Posted on December 12, 2012 by kymberlieqc

Welcome to The Hump Day Hall of Shame: Every Wednesday we highlight the private prison industry’s influence on public policy through campaign contributions, lobbying, and the revolving door of public and private corrections.

While much attention has been focused on the Michigan legislature’s historic initiative to strip away the rights of workers in its version of Right to Work legislation this week, lame duck lawmakers seem to be hoping that the people of Michigan won’t notice them also bringing to a vote a bill that would allow GEO Group to re-open a correctional facility that the state had shut down in 2005 due to violence, chronic understaffing, unacceptably high turnover, and even corporate violations of their contract with the state of Michigan.

The North Lake facility for youth in Baldwin, MI was built in 1997 through a contract with private prison company Wackenhut Corrections Corp. which became GEO Group. According to Pitfalls and Promises: The Real Risks to Residents and Taxpayers of Privatizing Prisons and Prison Services in Michigan, a report issued by Michigan Corrections Organization (MCO), SEIU, the UAW, AFSCME, and MSEA, problems at the North Lake facility started immediately. Youth there were assaulting corrections officers, attacking each other and trying to kill themselves. North Lake was found to be three times more violent than Michigan’s other maximum security prisons. In the first five months of operation, the facility reported 110 critical incidents, including 46 assaults and 12 attempted suicides. Even more outrageous, youth with modest offenses who could have been incarcerated in lower security level facilities were being sent to maximum security at North Lake and the state of Michigan was paying $75.81 per person per day for confinement that cost $64.89 per day in sufficiently secure state facilities.

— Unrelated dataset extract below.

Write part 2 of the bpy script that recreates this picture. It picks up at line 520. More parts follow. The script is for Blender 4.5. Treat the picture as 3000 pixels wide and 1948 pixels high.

In 2005, facing a major lawsuit against Wackenhut and state officials over conditions of confinement, as well as a recognition that it was costing too much to incarcerate youth at North Lake, Michigan withdrew from its contract with GEO Group and in response, GEO sued, costing taxpayers even more in litigation that took the case all the way to the Michigan Supreme Court.

Since 2005 GEO has been operating an empty prison with a skeleton staff at North Lake in the hopes of trying to find some way to make their investments profitable. Several prospects, including a contract with the federal Bureau of Prisons and a contract with the state of California, both fell through. Now it looks as though the state of Michigan, despite its plagued past with the company, is positioning itself to give GEO Group a tremendous gift this holiday season.

Senate Bill 878, which would allow the Michigan Department of Corrections to contract with GEO Group to re-open the closed facility in Baldwin to house adults, was brought to a vote today in the House Appropriations Committee where members voted 16-9 to pass it to a floor vote in the Michigan House this week. The bill, which had momentum earlier in the year but which had been standing still for “lack of votes” for months, is now suddenly on the fast track to passage as some of its most vocal opponents in labor are fighting against the passage of the Right to Work bill. We think it’s pretty naughty of a lame duck legislature to push forward legislation in this way; it’s kinda like a bully kicking his victim when he’s already on the ground.

Michigan knew that its contract with GEO was bad news in 2005, and all signs point in the same direction now. Nationally GEO’s rap sheet for mismanagement and prison scandals continues to grow. Research shows over and over again that private prisons are more costly in the long run than those that are publicly run. Furthermore, Michigan’s prison population is on the decline, which raises many more questions about why the state would make unneeded beds available through a private contract. Passing Senate Bill 878 will likely mean state employee layoffs, and will once again put the state in a difficult position to hold the prison company accountable to how it supervises and cares for those incarcerated at North Lake, opening to the door to new lawsuits. The price of this gift to GEO will be levied on the taxpayers of Michigan, its workers, and the lives of those who would be incarcerated there. No wonder Michigan lawmakers are trying to pass it quietly.